Lev Davidovitch Bronstein, dit Trotski, a dérouté ceux qui ont d'abord découvert le communisme soviétique à travers l'image des dirigeants du Kremlin de l'URSS finissante, entre 1953 et 1989. Charmeur, cultivé, cosmopolite, inclassable, il courait les aventures comme en se jouant.
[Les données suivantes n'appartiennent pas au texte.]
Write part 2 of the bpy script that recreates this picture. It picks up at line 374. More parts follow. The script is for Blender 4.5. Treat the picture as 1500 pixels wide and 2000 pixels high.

Sans lui - issu de possédants, très à l'aise - , les bolcheviques n'auraient pas pris le pouvoir en novembre 1917 à Petrograd. Ni gagné l'effroyable guerre civile de 1918 à 1922, pendant laquelle Trotski fera massacrer des "Blancs", des "Rouges" déviants et tant d'autres. Convaincu de son écrasante supériorité sur les autres chefs rouges, les méprisant, sûr de succéder à Lénine, Trotski se transformera en oiseau hypnotisé par un serpent quand Staline se dressera face à lui. Éliminé de l'URSS, réduit à des jeux politiques de bac à sable dans l'émigration, errant d'un pays à l'autre, sa mort violente au Mexique en fait le martyr légendaire du communisme mondialiste. Le voici victime par excellence. Et cela lui vaut des disciples sculptés à son image : individualistes forcenés, intransigeants, à la poursuite d'un but unique, la société totalitaire globale.
Ce "Qui suis-je?" Trotski montre comment, tantôt bardé de cuir, revolver au côté, cassant, impitoyable, tantôt souffrant, alangui, père de famille attendri, causeur séduisant, amoureux de la nature, le personnage revêt un double aspect, qui trompera ses partisans et ses ennemis.